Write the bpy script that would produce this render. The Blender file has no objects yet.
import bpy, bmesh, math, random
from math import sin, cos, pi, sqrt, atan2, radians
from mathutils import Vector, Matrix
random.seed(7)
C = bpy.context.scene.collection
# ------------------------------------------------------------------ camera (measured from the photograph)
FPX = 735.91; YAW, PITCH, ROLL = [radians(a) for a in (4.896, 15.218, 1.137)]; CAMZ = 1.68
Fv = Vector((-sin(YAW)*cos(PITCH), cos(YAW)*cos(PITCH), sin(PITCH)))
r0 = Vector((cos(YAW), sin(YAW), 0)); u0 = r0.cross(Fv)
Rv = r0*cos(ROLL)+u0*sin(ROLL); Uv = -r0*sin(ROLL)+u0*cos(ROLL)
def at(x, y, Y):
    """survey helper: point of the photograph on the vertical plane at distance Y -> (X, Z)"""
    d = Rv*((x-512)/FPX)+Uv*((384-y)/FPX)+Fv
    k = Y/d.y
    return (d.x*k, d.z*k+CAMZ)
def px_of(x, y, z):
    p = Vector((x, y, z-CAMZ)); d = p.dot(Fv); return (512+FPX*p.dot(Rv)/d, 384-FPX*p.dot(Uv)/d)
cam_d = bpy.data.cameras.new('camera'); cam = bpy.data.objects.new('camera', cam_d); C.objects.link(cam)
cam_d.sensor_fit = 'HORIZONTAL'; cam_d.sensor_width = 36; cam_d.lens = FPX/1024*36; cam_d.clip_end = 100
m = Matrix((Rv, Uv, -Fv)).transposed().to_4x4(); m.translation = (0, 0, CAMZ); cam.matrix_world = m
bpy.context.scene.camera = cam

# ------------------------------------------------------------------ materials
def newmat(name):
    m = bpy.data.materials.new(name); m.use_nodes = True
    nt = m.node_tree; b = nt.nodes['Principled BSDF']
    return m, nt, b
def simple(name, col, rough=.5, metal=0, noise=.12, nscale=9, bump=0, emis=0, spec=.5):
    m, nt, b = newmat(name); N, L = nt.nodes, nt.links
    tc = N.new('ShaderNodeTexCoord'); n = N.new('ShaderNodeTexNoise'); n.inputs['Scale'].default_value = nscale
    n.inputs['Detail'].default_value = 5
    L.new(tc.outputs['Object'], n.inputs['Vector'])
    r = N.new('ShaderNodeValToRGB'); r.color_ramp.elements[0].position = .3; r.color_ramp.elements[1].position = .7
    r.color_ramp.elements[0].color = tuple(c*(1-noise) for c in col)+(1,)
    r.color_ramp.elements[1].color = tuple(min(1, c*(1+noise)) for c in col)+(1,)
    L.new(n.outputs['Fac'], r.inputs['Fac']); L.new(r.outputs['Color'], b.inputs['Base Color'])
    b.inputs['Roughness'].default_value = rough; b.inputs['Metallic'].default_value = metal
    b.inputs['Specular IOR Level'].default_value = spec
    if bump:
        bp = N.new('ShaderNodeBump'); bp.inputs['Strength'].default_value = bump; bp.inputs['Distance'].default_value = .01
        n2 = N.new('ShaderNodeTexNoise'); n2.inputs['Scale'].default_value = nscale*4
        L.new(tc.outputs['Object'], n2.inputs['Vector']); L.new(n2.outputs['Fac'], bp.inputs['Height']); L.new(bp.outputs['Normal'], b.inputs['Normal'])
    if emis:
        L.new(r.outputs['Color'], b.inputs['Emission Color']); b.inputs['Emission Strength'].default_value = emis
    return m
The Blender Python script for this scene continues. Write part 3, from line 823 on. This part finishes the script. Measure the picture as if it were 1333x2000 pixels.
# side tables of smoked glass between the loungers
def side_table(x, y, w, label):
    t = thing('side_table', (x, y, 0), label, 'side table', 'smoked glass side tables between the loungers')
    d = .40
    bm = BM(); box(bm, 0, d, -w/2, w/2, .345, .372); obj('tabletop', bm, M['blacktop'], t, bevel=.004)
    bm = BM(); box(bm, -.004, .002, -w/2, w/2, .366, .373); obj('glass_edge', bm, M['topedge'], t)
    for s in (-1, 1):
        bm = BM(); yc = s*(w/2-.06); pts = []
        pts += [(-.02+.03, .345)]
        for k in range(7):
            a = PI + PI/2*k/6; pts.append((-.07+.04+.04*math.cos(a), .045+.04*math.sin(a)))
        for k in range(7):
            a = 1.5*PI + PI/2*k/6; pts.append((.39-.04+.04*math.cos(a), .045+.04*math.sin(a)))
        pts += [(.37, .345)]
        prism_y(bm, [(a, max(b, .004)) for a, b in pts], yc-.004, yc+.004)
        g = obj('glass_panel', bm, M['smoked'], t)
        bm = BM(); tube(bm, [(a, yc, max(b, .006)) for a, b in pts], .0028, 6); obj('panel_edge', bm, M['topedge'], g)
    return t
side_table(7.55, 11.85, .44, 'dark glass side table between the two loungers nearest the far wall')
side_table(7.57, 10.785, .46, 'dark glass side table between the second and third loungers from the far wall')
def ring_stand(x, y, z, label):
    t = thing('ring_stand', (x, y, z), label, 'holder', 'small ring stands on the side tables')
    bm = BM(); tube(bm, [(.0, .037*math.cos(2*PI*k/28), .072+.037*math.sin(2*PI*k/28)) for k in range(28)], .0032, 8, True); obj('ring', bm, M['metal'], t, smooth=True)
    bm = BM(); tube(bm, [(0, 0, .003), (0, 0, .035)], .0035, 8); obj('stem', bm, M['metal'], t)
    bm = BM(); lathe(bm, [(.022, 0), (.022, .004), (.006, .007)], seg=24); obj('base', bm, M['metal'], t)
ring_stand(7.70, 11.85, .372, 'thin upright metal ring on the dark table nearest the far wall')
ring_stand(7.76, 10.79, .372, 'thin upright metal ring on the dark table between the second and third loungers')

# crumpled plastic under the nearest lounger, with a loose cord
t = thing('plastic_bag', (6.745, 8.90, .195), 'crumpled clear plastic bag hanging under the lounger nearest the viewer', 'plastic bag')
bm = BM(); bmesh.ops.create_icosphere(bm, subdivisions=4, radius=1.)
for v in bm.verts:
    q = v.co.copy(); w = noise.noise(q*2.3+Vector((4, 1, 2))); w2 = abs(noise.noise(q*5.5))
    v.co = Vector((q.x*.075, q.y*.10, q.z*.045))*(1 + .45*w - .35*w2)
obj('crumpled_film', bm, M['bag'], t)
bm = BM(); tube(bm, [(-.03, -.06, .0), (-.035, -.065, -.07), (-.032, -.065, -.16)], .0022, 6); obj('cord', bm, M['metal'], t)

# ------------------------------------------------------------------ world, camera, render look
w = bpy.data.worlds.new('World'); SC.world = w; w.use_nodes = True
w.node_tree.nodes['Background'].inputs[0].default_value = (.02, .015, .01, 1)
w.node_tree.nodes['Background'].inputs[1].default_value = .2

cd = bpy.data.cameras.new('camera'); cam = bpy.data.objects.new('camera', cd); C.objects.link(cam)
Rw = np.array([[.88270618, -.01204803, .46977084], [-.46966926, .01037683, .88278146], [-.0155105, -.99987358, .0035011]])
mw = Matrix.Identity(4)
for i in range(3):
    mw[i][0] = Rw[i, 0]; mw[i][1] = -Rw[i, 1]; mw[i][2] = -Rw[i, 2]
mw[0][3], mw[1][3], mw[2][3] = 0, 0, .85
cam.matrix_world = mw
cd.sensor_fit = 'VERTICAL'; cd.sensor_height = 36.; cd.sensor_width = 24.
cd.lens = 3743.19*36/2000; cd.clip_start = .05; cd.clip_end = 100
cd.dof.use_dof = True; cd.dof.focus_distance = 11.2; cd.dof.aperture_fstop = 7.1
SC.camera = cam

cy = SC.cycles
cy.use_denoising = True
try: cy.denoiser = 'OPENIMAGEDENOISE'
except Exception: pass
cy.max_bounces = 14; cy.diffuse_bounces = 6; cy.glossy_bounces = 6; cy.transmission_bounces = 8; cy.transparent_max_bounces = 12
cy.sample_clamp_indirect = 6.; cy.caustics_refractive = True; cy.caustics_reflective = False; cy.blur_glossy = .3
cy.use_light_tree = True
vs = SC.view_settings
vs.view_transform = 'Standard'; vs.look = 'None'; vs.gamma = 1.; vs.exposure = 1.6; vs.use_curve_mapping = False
- - - - -
__Direction__.
Reproduce, please, the lines of the material from its first line down to the line containing "bpy.context.scene.camera = cam", keeping both ends and nothing beyond them.

__Full solution__.
Write the bpy script that would produce this render. The Blender file has no objects yet.
import bpy, bmesh, math, random
from math import sin, cos, pi, sqrt, atan2, radians
from mathutils import Vector, Matrix
random.seed(7)
C = bpy.context.scene.collection
# ------------------------------------------------------------------ camera (measured from the photograph)
FPX = 735.91; YAW, PITCH, ROLL = [radians(a) for a in (4.896, 15.218, 1.137)]; CAMZ = 1.68
Fv = Vector((-sin(YAW)*cos(PITCH), cos(YAW)*cos(PITCH), sin(PITCH)))
r0 = Vector((cos(YAW), sin(YAW), 0)); u0 = r0.cross(Fv)
Rv = r0*cos(ROLL)+u0*sin(ROLL); Uv = -r0*sin(ROLL)+u0*cos(ROLL)
def at(x, y, Y):
    """survey helper: point of the photograph on the vertical plane at distance Y -> (X, Z)"""
    d = Rv*((x-512)/FPX)+Uv*((384-y)/FPX)+Fv
    k = Y/d.y
    return (d.x*k, d.z*k+CAMZ)
def px_of(x, y, z):
    p = Vector((x, y, z-CAMZ)); d = p.dot(Fv); return (512+FPX*p.dot(Rv)/d, 384-FPX*p.dot(Uv)/d)
cam_d = bpy.data.cameras.new('camera'); cam = bpy.data.objects.new('camera', cam_d); C.objects.link(cam)
cam_d.sensor_fit = 'HORIZONTAL'; cam_d.sensor_width = 36; cam_d.lens = FPX/1024*36; cam_d.clip_end = 100
m = Matrix((Rv, Uv, -Fv)).transposed().to_4x4(); m.translation = (0, 0, CAMZ); cam.matrix_world = m
bpy.context.scene.camera = cam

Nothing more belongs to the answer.